* WRITTEN EXERCISE
Repeat the lines of the data that follow, please, starting at the first and stopping after the one with "from mathutils import Vector, Matrix".

* COLLECTED DATA
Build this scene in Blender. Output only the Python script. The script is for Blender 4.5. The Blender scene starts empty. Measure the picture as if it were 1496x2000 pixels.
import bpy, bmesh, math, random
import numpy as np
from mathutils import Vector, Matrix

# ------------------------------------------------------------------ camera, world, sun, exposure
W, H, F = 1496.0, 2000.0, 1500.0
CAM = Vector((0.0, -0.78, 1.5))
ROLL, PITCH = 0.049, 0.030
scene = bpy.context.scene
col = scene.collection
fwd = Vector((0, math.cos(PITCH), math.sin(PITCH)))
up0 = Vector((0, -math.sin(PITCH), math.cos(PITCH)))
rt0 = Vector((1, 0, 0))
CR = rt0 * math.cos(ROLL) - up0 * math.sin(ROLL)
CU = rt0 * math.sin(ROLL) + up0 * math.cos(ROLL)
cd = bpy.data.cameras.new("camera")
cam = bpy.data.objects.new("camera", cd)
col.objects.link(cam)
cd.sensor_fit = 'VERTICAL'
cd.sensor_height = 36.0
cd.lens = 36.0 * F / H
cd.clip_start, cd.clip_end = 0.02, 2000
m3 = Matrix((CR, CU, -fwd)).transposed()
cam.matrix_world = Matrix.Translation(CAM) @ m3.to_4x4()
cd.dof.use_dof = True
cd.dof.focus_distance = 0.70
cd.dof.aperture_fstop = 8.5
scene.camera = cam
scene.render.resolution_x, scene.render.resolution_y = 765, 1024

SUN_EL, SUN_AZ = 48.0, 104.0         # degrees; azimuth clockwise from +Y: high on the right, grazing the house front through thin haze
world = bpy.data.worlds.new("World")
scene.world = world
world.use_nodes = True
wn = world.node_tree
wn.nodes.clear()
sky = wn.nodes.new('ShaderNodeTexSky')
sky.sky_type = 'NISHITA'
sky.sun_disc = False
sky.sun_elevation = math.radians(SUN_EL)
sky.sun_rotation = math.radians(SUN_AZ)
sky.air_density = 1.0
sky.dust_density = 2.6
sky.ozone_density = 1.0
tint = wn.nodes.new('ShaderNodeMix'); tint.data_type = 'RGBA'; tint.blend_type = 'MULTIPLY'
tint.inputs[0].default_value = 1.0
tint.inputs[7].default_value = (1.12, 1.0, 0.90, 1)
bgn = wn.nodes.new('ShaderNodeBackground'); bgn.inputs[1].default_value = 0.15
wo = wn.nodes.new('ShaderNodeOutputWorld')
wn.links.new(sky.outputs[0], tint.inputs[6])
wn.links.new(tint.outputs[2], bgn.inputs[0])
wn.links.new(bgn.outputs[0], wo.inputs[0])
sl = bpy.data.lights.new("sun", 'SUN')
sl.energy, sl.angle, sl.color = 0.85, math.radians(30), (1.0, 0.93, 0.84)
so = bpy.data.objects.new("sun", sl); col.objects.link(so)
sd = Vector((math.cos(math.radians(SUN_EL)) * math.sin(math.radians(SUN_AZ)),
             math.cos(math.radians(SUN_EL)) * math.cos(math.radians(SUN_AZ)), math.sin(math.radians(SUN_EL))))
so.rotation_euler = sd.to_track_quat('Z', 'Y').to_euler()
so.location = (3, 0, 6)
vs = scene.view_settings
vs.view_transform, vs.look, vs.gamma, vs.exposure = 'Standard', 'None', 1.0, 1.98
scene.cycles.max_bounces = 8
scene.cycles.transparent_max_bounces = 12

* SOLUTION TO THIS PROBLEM
Build this scene in Blender. Output only the Python script. The script is for Blender 4.5. The Blender scene starts empty. Measure the picture as if it were 1496x2000 pixels.
import bpy, bmesh, math, random
import numpy as np
from mathutils import Vector, Matrix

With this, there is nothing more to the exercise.